Across the years, Taiwan has gradually expanded its cyber resilience from basic defense infrastructure to legal frameworks, talent development, and public-private coordination. Over time, these policies strengthened critical infrastructure protection, incident response, and whole-of-society preparedness against evolving cyber threats.
The Whole-of-Society Resilience initiative, launched by President Lai Chinge-te (賴清德) in early 2024, reveals how Taiwan has adapted to its cyber environment — through transparency and shared efforts across Taiwanese society.
A fragmented response cannot effectively face the scale of attacks against Taiwan, and a cohesive answer is therefore necessary. Digital literacy campaigns, fact checkers, and cyber-resilience drills highlight a national effort to resist cyber pressures.

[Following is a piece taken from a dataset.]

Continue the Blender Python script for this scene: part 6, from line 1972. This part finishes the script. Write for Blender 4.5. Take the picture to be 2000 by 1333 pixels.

Beyond openness and shared efforts, adaptation to evolving threats is also key for Taiwan. Notably, the seventh phase of the National Cybersecurity Development Program represents a structural realignment of Taiwan's national defense priorities, placing unprecedented focus on AI-enabled cyber defense.
This approach has allowed Taiwan to become a democratic model of resilience against autocratic pressures. Yet, Taiwan's investments and innovations risk remaining confined to Taiwan itself.
The lessons learned from defending against 2.63 million daily attacks should inform democratic cyber strategies globally. This requires moving beyond Taiwan's isolation toward meaningful international collaboration.
United democratic front necessary
Mechanisms for expanding such collaboration already exist, though they remain underutilized and politically constrained. Two areas could offer immediate opportunities for deepening cooperation.
First, track 1.5 and track 2 diplomacy through Computer Emergency Response Teams provides practical channels that circumvent political obstacles. Since 2017, TWCERT/CC has participated in the United States “Stop.Think.Connect” program and engages in automatic indicator sharing with US-CERT.
Taiwan also participates in the Asia Pacific Computer Emergency Response Team, offering low-profile avenues for technical exchanges with regional partners. These operational relationships enable real-time threat intelligence sharingwithout requiring formal diplomatic recognition.
Second, securing the global supply chains should be a major incentive for allies to seek increased cyber cooperation with Taiwan. Damage to key semiconductor infrastructures would spread through global supply chains and threaten economic security far beyond Taiwan. As the digital environment grows more hostile, this risk calls for a coordinated response.
Therefore, democratic unity is critical to strengthen resilience: a recent report issued by NATO’s Committee on Democracy and Security highlights how cooperation with like-minded countries facing cyber disinformation operations by China is critical to strengthen resilience.
In this regard, Taiwan is probably the most relevant actor from which to learn. However, when the nation experiencing the world's most intense cyber assault cannot fully share its defensive innovations and threat intelligence, all democracies are weakened.